**WRITTEN REQUEST**
Retype, exactly as they stand, the lines from the start of the data to the line that contains "PI = math.pi", both ends included. Leave the pictures out.

>>>>

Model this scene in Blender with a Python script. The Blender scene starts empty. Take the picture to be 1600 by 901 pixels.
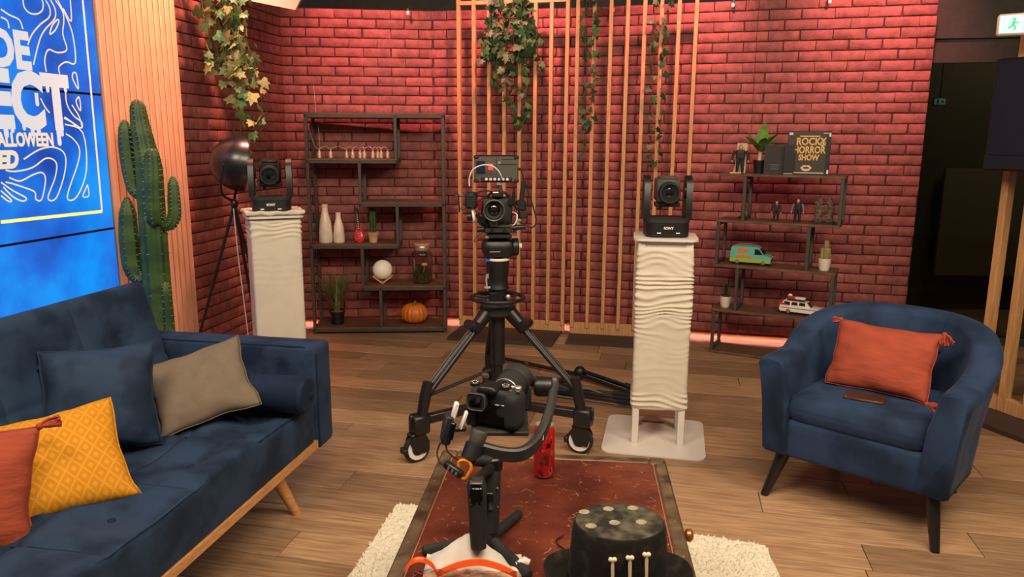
import bpy, bmesh, math, random
from mathutils import Vector, Matrix, noise
random.seed(7)
SC = bpy.context.scene
COL = SC.collection
R = math.radians
PI = math.pi

# ------------------------------------------------------------------ camera, world, big lights
cam_d = bpy.data.cameras.new('camera'); cam = bpy.data.objects.new('camera', cam_d); COL.objects.link(cam)
cam_d.sensor_width = 36.0; cam_d.lens = 36.0 * 1180 / 1600
cam.location = (0, 0, 1.5)
cam.rotation_euler = (Matrix.Rotation(R(90 - 11.1), 3, 'X') @ Matrix.Rotation(R(0.30), 3, 'Z')).to_euler()
cam_d.clip_start = 0.02
SC.camera = cam
SC.view_settings.view_transform = 'Standard'; SC.view_settings.look = 'None'
SC.view_settings.gamma = 1.0; SC.view_settings.exposure = 0.0
SC.view_settings.use_curve_mapping = False
wd = bpy.data.worlds.new('studio_world'); SC.world = wd; wd.use_nodes = True
wd.node_tree.nodes['Background'].inputs[0].default_value = (1.0, 0.80, 0.64, 1)
wd.node_tree.nodes['Background'].inputs[1].default_value = 0.11

def area(name, loc, to, size, power, color, size_y=None, spread=180):
    d = bpy.data.lights.new(name, 'AREA'); o = bpy.data.objects.new(name, d); COL.objects.link(o)
    d.energy = power; d.color = color; d.shape = 'RECTANGLE'; d.size = size; d.size_y = size_y or size; d.spread = R(spread)
    o.location = loc; o.rotation_euler = (Vector(to) - Vector(loc)).to_track_quat('-Z', 'Y').to_euler()
    return o
def spot(name, loc, to, ang, power, color, blend=0.8, rad=0.06):
    d = bpy.data.lights.new(name, 'SPOT'); o = bpy.data.objects.new(name, d); COL.objects.link(o)
    d.energy = power; d.color = color; d.spot_size = R(ang); d.spot_blend = blend; d.shadow_soft_size = rad
    o.location = loc; o.rotation_euler = (Vector(to) - Vector(loc)).to_track_quat('-Z', 'Y').to_euler()
    return o
WARM = (1.0, 0.83, 0.63)
RED = (1.0, 0.29, 0.28)
area('studio_softlight_front', (0.4, 0.9, 3.3), (0.3, 3.2, 0.2), 1.8, 118, WARM, 1.2)
area('studio_softlight_right', (2.3, 1.4, 3.3), (1.1, 4.2, 0.5), 1.0, 72, WARM, 1.0)
area('studio_softlight_left', (-1.5, 1.2, 3.3), (-0.5, 4.2, 0.5), 1.0, 75, WARM, 1.0)
# red wall washers hung from the lighting grid
spot('red_washer_a', (-1.05, 5.05, 3.3), (-1.12, 6.08, 2.15), 60, 250, RED, 1.0)
spot('red_washer_b', (-0.05, 5.15, 3.3), (0.0, 6.1, 2.05), 60, 330, RED, 1.0)
spot('red_washer_c', (1.15, 4.9, 3.3), (1.22, 5.8, 2.15), 60, 250, RED, 1.0)
spot('red_washer_d', (2.35, 4.5, 3.3), (2.55, 5.5, 2.25), 62, 280, RED, 1.0)
spot('orange_washer_left', (-1.3, 4.5, 3.25), (-1.98, 4.55, 1.75), 68, 330, (1.0, 0.42, 0.28))
spot('red_washer_left', (-1.45, 4.1, 3.2), (-2.05, 4.05, 1.9), 52, 70, (1.0, 0.16, 0.10))

# ------------------------------------------------------------------ materials
def lin(c): 
    c = c / 255.0
    return c / 12.92 if c <= 0.04045 else ((c + 0.055) / 1.055) ** 2.4
def rgb(r, g, b): return (lin(r), lin(g), lin(b), 1.0)
MATS = {}
def mat(name, col, rough=0.55, metal=0.0, var=0.0, scale=20.0, stretch=(1, 1, 1), bump=0.0, bscale=None, rnd=0.0,
        sheen=0.0, coat=0.0, emit=0.0, trans=0.0, ior=1.45, col2=None, detail=4.0, spec=0.5, ecol=None, alpha=1.0, lo=0.35, hi=0.65):
    m = bpy.data.materials.new(name); m.use_nodes = True; nt = m.node_tree; N = nt.nodes; L = nt.links
    b = N['Principled BSDF']
    base = rgb(*col)
    b.inputs['Base Color'].default_value = base
    b.inputs['Roughness'].default_value = rough; b.inputs['Metallic'].default_value = metal
    b.inputs['Specular IOR Level'].default_value = spec
    b.inputs['Alpha'].default_value = alpha
    if sheen:
        b.inputs['Sheen Weight'].default_value = sheen; b.inputs['Sheen Roughness'].default_value = 0.35
        b.inputs['Sheen Tint'].default_value = tuple(min(1, x * 2.5 + 0.08) for x in base[:3]) + (1,)
    if coat: b.inputs['Coat Weight'].default_value = coat; b.inputs['Coat Roughness'].default_value = 0.15
    if trans: b.inputs['Transmission Weight'].default_value = trans; b.inputs['IOR'].default_value = ior
    if emit:
        b.inputs['Emission Color'].default_value = rgb(*(ecol or col)); b.inputs['Emission Strength'].default_value = emit
    if var or bump or rnd or col2:
        tc = N.new('ShaderNodeTexCoord'); mp = N.new('ShaderNodeMapping'); oi = N.new('ShaderNodeObjectInfo')
        mul = N.new('ShaderNodeMath'); mul.operation = 'MULTIPLY'; mul.inputs[1].default_value = 37.0
        L.new(oi.outputs['Random'], mul.inputs[0]); 
        mp.inputs['Scale'].default_value = stretch
        L.new(tc.outputs['Object'], mp.inputs['Vector']); L.new(mul.outputs[0], mp.inputs['Location'])
        nz = N.new('ShaderNodeTexNoise'); nz.inputs['Scale'].default_value = scale; nz.inputs['Detail'].default_value = detail
        L.new(mp.outputs[0], nz.inputs['Vector'])
        cr = N.new('ShaderNodeValToRGB'); e = cr.color_ramp.elements
        e[0].position = lo; e[1].position = hi
        c2 = rgb(*col2) if col2 else tuple(min(1, x * (1 + var)) for x in base[:3]) + (1,)
        c1 = base if col2 else tuple(x * (1 - var) for x in base[:3]) + (1,)
        e[0].color = c1; e[1].color = c2
        L.new(nz.outputs['Fac'], cr.inputs['Fac'])
        out = cr.outputs['Color']
        if rnd:
            hs = N.new('ShaderNodeHueSaturation'); mr = N.new('ShaderNodeMapRange')
            mr.inputs['To Min'].default_value = 1 - rnd; mr.inputs['To Max'].default_value = 1 + rnd
            L.new(oi.outputs['Random'], mr.inputs['Value']); L.new(mr.outputs[0], hs.inputs['Value'])
            L.new(out, hs.inputs['Color']); out = hs.outputs['Color']
        L.new(out, b.inputs['Base Color'])
        if bump:
            bn = N.new('ShaderNodeBump'); bn.inputs['Strength'].default_value = bump; bn.inputs['Distance'].default_value = 0.01
            nb = nz
            if bscale:
                nb = N.new('ShaderNodeTexNoise'); nb.inputs['Scale'].default_value = bscale; nb.inputs['Detail'].default_value = 3
                L.new(mp.outputs[0], nb.inputs['Vector'])
            L.new(nb.outputs['Fac'], bn.inputs['Height']); L.new(bn.outputs[0], b.inputs['Normal'])
    MATS[name] = m
    return m
mat('brick', (138, 74, 68), 0.7, var=0.22, scale=16, stretch=(0.216, 1, 1), bump=0.35, bscale=60, rnd=0.16)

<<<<

**OUTPUT OF THE TASK**
Model this scene in Blender with a Python script. The Blender scene starts empty. Take the picture to be 1600 by 901 pixels.
import bpy, bmesh, math, random
from mathutils import Vector, Matrix, noise
random.seed(7)
SC = bpy.context.scene
COL = SC.collection
R = math.radians
PI = math.pi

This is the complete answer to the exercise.